O governante que fala em austeridade enquanto ostenta privilégios; o parlamentar que proclama ética enquanto negocia benefícios próprios; o presidente que defende o povo em discurso, mas governa em favor de grupos restritos. O ministro que prega transparência, mas atua nos bastidores em conchavos obscuros.  O parlamentar que defende saúde pública de qualidade, mas busca tratamento particular em hospitais de luxo no exterior. O juiz que exalta a imparcialidade da justiça, mas decide conforme conveniências políticas. O secretário que anuncia combate à corrupção, mas mantém parentes e aliados em cargos de confiança sem qualificação.

De tanto ver florescer essas contradições no cenário da vida moderna, sobretudo em países como o nosso, passou-se a transformar essa incongruência em ferramenta de poder. A discrepância entre o que se diz e o que se faz deixou de ser um desvio moral acidental para se tornar um dispositivo calculado de manipulação política. Além do mais, tais incongruências já fazem parte dos discursos corriqueiros dos que governam e exercem atividades em diferentes instâncias do poder, gerando uma descrença geral e coletiva.

Estes atores, perceberam que podem sobreviver nesse jogo de contradições porque o povo, descrente e cansado, já não distingue com clareza entre discurso e realidade. Essa manipulação habilidosa das palavras gera, como dissemos acima, uma espécie de anestesia coletiva, onde promessas vazias se sucedem em ciclos e a ausência de cumprimento torna-se regra tolerada.
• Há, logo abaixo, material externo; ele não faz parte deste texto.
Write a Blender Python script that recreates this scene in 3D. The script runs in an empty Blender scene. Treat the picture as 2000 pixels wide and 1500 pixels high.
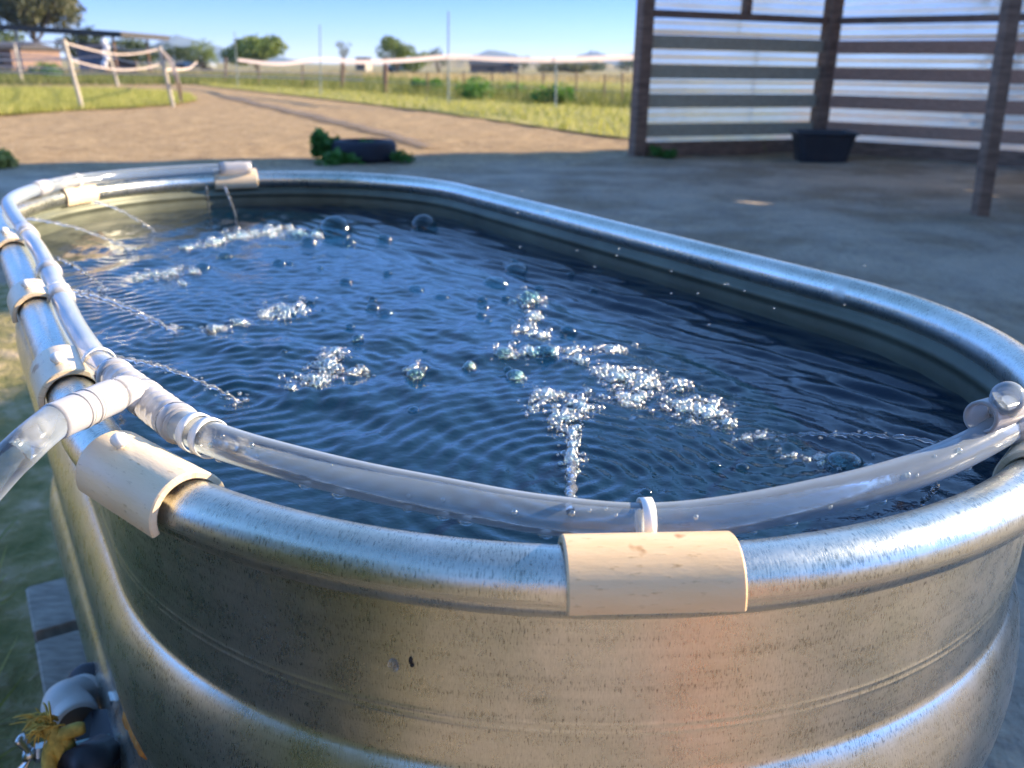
import bpy, math, random
import numpy as np
from mathutils import Vector, Matrix
R_=math.radians
rng=np.random.default_rng(7); random.seed(7)
sc=bpy.context.scene
COL=sc.collection

# ------------------------------------------------------------------ camera
ZR=0.72                      # height of the tank rim (centre of the rolled edge)
CAM_H=0.1791                 # camera above the rim
F,PITCH,ROLL=1700.0,0.3499,0.0157
CAM=np.array([0,0,ZR+CAM_H])
cd=bpy.data.cameras.new('camera'); cam=bpy.data.objects.new('camera',cd); COL.objects.link(cam)
cd.sensor_width=36; cd.lens=F/2000*36; cd.clip_start=0.02; cd.clip_end=30000
cam.matrix_world=Matrix.Translation(CAM)@Matrix.Rotation(math.pi/2-PITCH,4,'X')@Matrix.Rotation(ROLL,4,'Z')
cd.dof.use_dof=True; cd.dof.focus_distance=0.42; cd.dof.aperture_fstop=13
sc.camera=cam

# ------------------------------------------------------------------ light
SUN_AZ,SUN_EL=R_(72),R_(20)   # azimuth from +Y towards +X
SDIR=np.array([math.cos(SUN_EL)*math.sin(SUN_AZ),math.cos(SUN_EL)*math.cos(SUN_AZ),math.sin(SUN_EL)])
w=bpy.data.worlds.new('World'); sc.world=w; w.use_nodes=True
nt=w.node_tree; bg=nt.nodes['Background']
sky=nt.nodes.new('ShaderNodeTexSky'); sky.sky_type='NISHITA'; sky.sun_disc=False
sky.sun_elevation=SUN_EL; sky.sun_rotation=SUN_AZ
sky.air_density=1.0; sky.dust_density=0.15; sky.ozone_density=4.0; sky.altitude=200
mx=nt.nodes.new('ShaderNodeMix'); mx.data_type='RGBA'; mx.blend_type='MULTIPLY'; mx.inputs[0].default_value=1
nt.links.new(sky.outputs[0],mx.inputs[6])
tcw=nt.nodes.new('ShaderNodeTexCoord'); sx=nt.nodes.new('ShaderNodeSeparateXYZ'); nt.links.new(tcw.outputs['Generated'],sx.inputs[0])
cw=nt.nodes.new('ShaderNodeValToRGB'); nt.links.new(sx.outputs['Z'],cw.inputs[0]); ce=cw.color_ramp.elements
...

E é exatamente nesse ponto que se abre o risco maior: a contradição sistemática entre discurso e prática pode ser o prenúncio do autoritarismo. Quando a palavra perde valor e a confiança se dissolve, instala-se um terreno fértil para o desmando. Governantes autoritários encontram nesse vazio moral a oportunidade para impor sua vontade sem prestar contas, porque já não existe a expectativa de coerência entre o que dizem e o que fazem.
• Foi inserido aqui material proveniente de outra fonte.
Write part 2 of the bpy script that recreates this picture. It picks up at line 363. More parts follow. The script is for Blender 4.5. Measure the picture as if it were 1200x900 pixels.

A incoerência entre fala e ação, longe de ser apenas uma hipocrisia, converte-se em estratégia de poder e de domínio: governa-se pelo engano, administra-se pela contradição, perpetua-se o poder pela mentira. Esse processo conduz a um cenário perigoso: a democracia, esvaziada de sua substância ética, moral e de coerência vira um teatro de encenações; as instituições, frágeis, tornam-se cúmplices involuntárias desse jogo; e a população, descrente, sucumbe ao cinismo e à indiferença.
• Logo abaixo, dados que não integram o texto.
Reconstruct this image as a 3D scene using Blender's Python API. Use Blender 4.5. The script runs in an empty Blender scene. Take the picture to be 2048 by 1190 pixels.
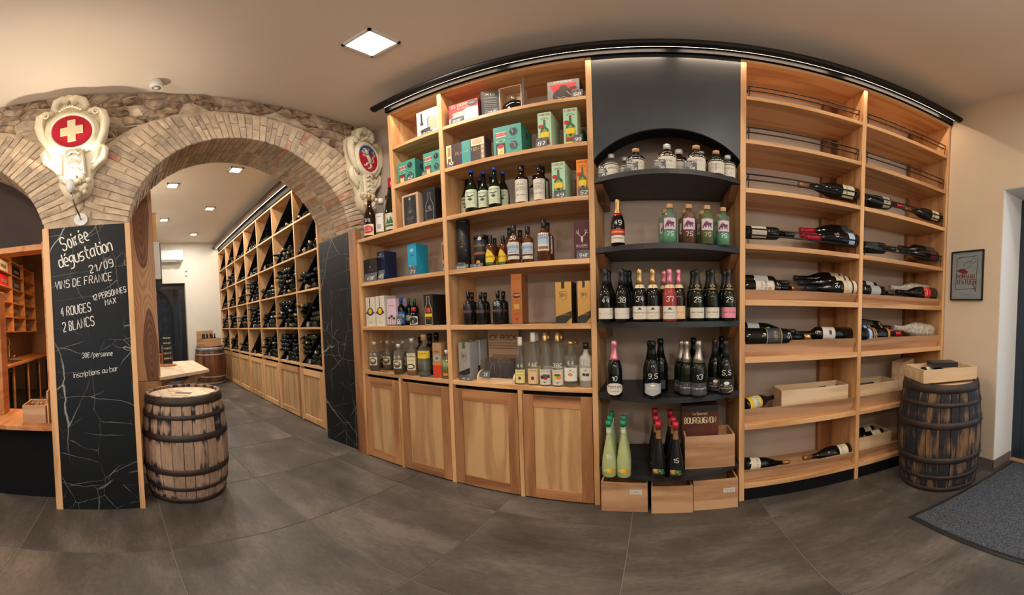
import bpy, math, random
from math import sin, cos, pi, atan2, hypot, sqrt, radians
from mathutils import Vector, Matrix, Euler, noise as mnoise

# ------------------------------------------------------------------ camera, world, sun, big lights, exposure
S = bpy.context.scene
COL = S.collection
CAM_H = 1.3839
TX, TY = .0518, -.0092                       # small pitch and roll of the stitched panorama
PXR, CX, CY = 677.9915, 1308.552, 653.7504   # pixels per radian and image position of the level north direction
cam = bpy.data.cameras.new('camera'); cam_o = bpy.data.objects.new('camera', cam); COL.objects.link(cam_o)
cam.type = 'PANO'; cam.panorama_type = 'EQUIRECTANGULAR'
cam.longitude_min = (0-CX)/PXR; cam.longitude_max = (2048-CX)/PXR
cam.latitude_min = (CY-1190)/PXR; cam.latitude_max = CY/PXR
cam.clip_start = .02
_rx = Matrix(((1,0,0),(0,cos(TX),-sin(TX)),(0,sin(TX),cos(TX))))
_ry = Matrix(((cos(TY),0,sin(TY)),(0,1,0),(-sin(TY),0,cos(TY))))
_b = Matrix(((1,0,0),(0,0,-1),(0,1,0)))      # camera axes (x right, y up, -z forward) to (x right, y forward, z up)
cam_o.matrix_world = Matrix.Translation((0,0,CAM_H)) @ ((_ry@_rx).transposed() @ _b).to_4x4()
S.camera = cam_o

wd = bpy.data.worlds.new('world'); S.world = wd; wd.use_nodes = True
wd.node_tree.nodes['Background'].inputs[0].default_value = (.82,.90,1,1)
wd.node_tree.nodes['Background'].inputs[1].default_value = 1.5
S.view_settings.view_transform = 'Standard'; S.view_settings.look = 'None'
S.view_settings.gamma = 1; S.view_settings.use_curve_mapping = False
S.view_settings.exposure = .22
S.cycles.use_denoising = True
S.cycles.max_bounces = 8; S.cycles.diffuse_bounces = 4; S.cycles.glossy_bounces = 3
S.cycles.transparent_max_bounces = 12; S.cycles.transmission_bounces = 4
S.cycles.sample_clamp_indirect = 4; S.cycles.caustics_reflective = False; S.cycles.caustics_refractive = False

WARM = (1,.80,.60); NEUT = (1,.93,.84)
def area(name, loc, sx, sy, power, color, rot=(0,0,0), spread=pi):
    l = bpy.data.lights.new(name, 'AREA'); l.shape = 'RECTANGLE'; l.size = sx; l.size_y = sy
    l.energy = power; l.color = color; l.spread = spread
    o = bpy.data.objects.new(name, l); COL.objects.link(o); o.location = loc; o.rotation_euler = rot
    return o
def spot(name, loc, target, power, color, deg, blend=.5, r=.03):
    l = bpy.data.lights.new(name, 'SPOT'); l.energy = power; l.color = color; l.spot_size = radians(deg); l.spot_blend = blend
    l.shadow_soft_size = r
    o = bpy.data.objects.new(name, l); COL.objects.link(o); o.location = loc
    o.rotation_euler = (Vector(target)-Vector(loc)).to_track_quat('-Z','Y').to_euler()
    return o
ZC = 3.56
FRONT_LAMPS = [(-1.47,1.46),(-1.0,-1.3),(.75,-.1),(.75,-1.9),(2.0,-.6)]   # first is the shop's square ceiling light, the rest are added behind the viewer
BACK_LAMPS = [(-4.81,.84),(-4.15,1.57),(-5.81,1.66),(-6.52,.93),(-7.6,1.75)]
for _x,_y in FRONT_LAMPS: area('ceiling_lamp', (_x,_y,ZC-.03), .18, .18, 18, NEUT)
for _x,_y in BACK_LAMPS: area('ceiling_lamp', (_x,_y,ZC-.03), .14, .14, 21, NEUT)
area('bar_lamp', (-4.6,-1.0,2.9), .5, .5, 60, (1,.60,.32))
area('bar_lamp', (-3.6,-1.6,2.5), .3, .3, 20, (1,.52,.24))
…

A discrepância entre palavra e gesto deixa, então, de ser uma falha individual e passa a ser mecanismo de mando e de governo. Assim, pavimenta-se o caminho para o autoritarismo, pois a ausência de coerência dissolve o pacto social e abre espaço para o “vale-tudo” político, onde o poder não se fundamenta na legitimidade, mas na manipulação.

Essa idiossincrasia entre o dizer e o agir, portanto, não pode ser tratada como uma simples fraqueza humana. É um vício estrutural que ameaça a vida coletiva, destrói a confiança no Estado e fragiliza a democracia e de todos os outros pressupostos necessários às garantias do tecido social e político.

A política, em vez de ser espaço da verdade pública, transforma-se em espetáculo de contradições, onde a fala é só retórica e a ação é privilégio particular. O resultado é um povo cada vez mais afastado da realidade e participação subtraída do cenário político, portanto, um Estado cada vez mais distante de sua função social precípua, e um sistema político cada vez mais tentado ao autoritarismo.

Resta, como contraponto, a exigência da coerência. Do ponto de vista humano, cabe a cada indivíduo alinhar seu falar ao seu agir, buscando na palavra um compromisso com a verdade e com a ética. Do ponto de vista humano, cabe a cada indivíduo alinhar seu falar ao seu agir, buscando na palavra um compromisso com a verdade e com a ética.

Do ponto de vista coletivo, cabe à sociedade vigiar, fiscalizar e cobrar e não se deixar seduzir por discursos vazios e mentirosos. Somente assim se pode impedir que a palavra continue sendo usada como máscara para o desmando. Mais do que nunca, é preciso desconfiar das retóricas fáceis, das promessas mágicas infundadas e das falas que soam bem, mas não resistem ao confronto com a realidade. O povo não pode se deixar guiar pela demagogia, pois ela alimenta o ciclo da mentira e perpetua o domínio dos incoerentes.